Aesthetics of the Natural World: An Examination Through Printmaking

The Flora Kirsch Beck Gallery displays the prints of Kalamazoo artists Ladislav Hanka and Mary Brodbeck.

Through the precision of their art, Kalamazoo artists Ladislav Hanka and Mary Brodbeck provide a fresh perspective on the beauty of nature.

The Flora Kirsch Beck Gallery at Alma College opens the 2017 calendar year by displaying the printmaking works of Hanka and Brodbeck from Monday, Jan. 9 through Thursday, Feb. 9.

Gallery hours are 10 a.m. until 5 p.m. Mondays through Fridays, and 10 a.m. until 2 p.m. on Saturdays.
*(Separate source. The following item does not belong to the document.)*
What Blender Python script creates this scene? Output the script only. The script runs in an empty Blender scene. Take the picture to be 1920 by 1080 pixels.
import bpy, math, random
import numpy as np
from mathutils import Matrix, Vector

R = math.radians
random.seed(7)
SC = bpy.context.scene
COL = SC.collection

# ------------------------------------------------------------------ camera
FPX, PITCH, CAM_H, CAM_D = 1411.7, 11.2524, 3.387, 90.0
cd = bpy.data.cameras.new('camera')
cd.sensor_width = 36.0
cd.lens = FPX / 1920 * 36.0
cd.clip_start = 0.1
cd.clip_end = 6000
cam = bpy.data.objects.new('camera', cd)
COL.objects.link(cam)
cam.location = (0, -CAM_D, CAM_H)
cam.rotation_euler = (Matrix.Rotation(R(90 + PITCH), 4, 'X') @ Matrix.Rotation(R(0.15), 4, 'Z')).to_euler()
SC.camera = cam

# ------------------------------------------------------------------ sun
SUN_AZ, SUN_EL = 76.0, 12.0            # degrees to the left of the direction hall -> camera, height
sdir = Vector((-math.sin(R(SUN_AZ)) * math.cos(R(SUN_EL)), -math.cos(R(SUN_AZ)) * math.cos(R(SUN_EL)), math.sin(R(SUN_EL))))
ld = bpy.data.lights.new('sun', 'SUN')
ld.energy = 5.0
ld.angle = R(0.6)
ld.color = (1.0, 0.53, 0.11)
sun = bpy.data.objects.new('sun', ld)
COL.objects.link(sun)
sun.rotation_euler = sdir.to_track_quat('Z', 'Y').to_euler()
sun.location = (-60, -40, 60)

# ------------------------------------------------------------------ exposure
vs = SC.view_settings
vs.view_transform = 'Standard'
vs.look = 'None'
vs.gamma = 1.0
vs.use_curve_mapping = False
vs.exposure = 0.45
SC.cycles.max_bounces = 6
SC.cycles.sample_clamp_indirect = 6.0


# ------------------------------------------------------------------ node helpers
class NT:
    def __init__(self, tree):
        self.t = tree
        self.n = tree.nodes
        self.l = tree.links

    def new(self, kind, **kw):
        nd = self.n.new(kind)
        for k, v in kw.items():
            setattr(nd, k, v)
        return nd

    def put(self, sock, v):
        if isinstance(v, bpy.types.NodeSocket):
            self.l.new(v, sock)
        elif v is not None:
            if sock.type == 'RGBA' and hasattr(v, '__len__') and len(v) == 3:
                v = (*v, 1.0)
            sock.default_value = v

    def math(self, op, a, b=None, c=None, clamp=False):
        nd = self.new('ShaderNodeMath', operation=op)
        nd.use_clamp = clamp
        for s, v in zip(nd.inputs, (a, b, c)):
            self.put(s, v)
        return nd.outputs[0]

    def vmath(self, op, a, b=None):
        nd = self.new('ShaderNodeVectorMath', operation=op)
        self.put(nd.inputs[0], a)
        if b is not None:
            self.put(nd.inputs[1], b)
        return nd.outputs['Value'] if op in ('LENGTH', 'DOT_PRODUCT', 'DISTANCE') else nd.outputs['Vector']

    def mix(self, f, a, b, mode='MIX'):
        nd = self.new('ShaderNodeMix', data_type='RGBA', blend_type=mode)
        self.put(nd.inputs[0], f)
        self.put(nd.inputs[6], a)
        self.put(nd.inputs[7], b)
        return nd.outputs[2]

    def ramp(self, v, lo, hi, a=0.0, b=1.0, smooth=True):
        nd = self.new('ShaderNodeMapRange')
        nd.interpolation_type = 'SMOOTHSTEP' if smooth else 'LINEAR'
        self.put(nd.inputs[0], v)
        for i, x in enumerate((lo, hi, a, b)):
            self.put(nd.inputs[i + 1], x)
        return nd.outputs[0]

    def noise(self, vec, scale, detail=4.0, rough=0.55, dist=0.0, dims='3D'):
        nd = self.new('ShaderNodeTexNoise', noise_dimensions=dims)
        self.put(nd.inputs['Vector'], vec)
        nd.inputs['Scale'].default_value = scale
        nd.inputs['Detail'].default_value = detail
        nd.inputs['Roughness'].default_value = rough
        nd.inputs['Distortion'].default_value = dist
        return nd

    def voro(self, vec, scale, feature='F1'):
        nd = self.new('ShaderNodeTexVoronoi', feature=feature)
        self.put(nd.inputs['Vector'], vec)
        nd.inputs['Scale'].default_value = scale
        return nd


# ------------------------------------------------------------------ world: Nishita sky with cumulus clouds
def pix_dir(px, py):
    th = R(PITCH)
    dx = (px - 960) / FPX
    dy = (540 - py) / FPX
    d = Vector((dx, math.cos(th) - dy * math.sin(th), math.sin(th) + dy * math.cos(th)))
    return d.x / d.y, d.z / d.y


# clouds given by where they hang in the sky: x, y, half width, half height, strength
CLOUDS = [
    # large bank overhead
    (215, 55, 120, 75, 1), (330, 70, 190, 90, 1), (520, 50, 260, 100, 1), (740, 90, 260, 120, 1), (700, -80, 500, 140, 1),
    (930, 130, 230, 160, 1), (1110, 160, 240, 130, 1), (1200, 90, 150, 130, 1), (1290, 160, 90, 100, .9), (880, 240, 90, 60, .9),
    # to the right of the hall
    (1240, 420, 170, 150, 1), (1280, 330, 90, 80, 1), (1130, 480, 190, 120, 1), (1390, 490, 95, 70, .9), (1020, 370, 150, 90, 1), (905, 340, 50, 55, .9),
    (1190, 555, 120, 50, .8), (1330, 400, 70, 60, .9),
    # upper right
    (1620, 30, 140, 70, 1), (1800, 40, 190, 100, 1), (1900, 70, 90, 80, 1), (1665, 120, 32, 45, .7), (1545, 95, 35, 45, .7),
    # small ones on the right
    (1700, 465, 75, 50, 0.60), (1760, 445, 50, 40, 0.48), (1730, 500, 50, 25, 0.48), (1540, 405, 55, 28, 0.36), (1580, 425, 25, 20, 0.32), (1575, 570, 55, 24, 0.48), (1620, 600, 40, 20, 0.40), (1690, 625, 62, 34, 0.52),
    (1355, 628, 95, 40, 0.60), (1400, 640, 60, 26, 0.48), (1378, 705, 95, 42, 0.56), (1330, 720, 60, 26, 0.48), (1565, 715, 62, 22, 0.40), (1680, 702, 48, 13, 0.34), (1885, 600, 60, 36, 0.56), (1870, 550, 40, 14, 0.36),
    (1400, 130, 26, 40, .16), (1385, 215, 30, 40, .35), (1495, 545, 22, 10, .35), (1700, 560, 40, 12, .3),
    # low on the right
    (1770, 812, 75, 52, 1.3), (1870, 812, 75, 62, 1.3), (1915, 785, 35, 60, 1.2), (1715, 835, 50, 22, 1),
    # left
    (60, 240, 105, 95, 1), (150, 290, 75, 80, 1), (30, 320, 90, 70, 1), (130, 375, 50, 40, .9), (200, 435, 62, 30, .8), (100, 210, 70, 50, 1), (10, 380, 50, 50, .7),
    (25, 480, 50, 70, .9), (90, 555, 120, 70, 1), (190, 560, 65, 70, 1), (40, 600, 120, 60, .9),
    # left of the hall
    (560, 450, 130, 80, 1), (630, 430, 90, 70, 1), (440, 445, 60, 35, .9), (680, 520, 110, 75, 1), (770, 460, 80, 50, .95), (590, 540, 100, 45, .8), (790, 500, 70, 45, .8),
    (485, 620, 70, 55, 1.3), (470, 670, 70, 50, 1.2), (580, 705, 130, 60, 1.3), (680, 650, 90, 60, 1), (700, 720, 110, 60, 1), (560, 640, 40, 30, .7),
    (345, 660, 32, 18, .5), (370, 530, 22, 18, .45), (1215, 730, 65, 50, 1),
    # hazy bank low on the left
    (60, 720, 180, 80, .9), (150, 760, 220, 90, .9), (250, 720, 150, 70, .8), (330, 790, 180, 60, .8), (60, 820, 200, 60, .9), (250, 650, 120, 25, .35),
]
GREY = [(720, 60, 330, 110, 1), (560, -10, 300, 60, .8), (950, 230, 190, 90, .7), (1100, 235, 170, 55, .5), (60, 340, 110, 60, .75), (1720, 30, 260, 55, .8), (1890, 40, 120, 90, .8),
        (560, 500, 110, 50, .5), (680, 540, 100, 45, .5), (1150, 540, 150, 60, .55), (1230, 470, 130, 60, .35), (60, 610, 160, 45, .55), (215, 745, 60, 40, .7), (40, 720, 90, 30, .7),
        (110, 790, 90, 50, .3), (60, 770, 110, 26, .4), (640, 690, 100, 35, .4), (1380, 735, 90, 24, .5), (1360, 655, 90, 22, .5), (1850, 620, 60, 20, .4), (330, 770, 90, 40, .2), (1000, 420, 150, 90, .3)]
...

A closing reception with the artists will be held Thursday, Feb. 9, from 7 until 9 p.m. Admission to the gallery is free and open to the public.

Animals as Creators of Art

Printmaking is an intricate and detailed process that these artists approach in different manners, says gallery director Dan Connolly. Hanka uses a style known as Intaglio, while Brodbeck utilizes the traditional Japanese technique known as Mokuhanga.

Intaglio consists of using metal plates with a wax overlay where the artist will first carve his or her work before submerging it into an acid bath. The acid then creates troughs in the metal that it comes into contact with. Troughs are subsequently filled with ink and pressed onto paper to create images. Several plates may be used in the creation of one image to vary line width and shading throughout.

Works similar to “The Great Wall of Bees: Intelligence of the Hive,” Hanka’s 2014 Art Prize entry, are displayed in the Alma exhibit. In these, Hanka exhibits his etchings in shallow enclosed boxes that allow bees to form hives around his work.

“These works are especially interesting considering that people don’t often think of animals as creators of art,” says Connolly.

Landscape Images Difficult to Create

Mokuhanga is a form of printmaking that incorporates woodblocks and relief prints. With each block, artists carve away any portion that won’t show up in the final product. Several blocks must be used as each color must be applied separately. Once painted, each block must then be pressed onto the paper and aligned perfectly with those pressed before it.

Brodbeck’s work will concentrate on landscapes.

“Her work has a clean sharp focus that employs sparseness in presentation,” says Connolly. “While her images look simple, they are incredibly difficult to create.

“I look forward to meeting both of these artists in person, as they are superior contributors to the printmaking community,” says Connolly.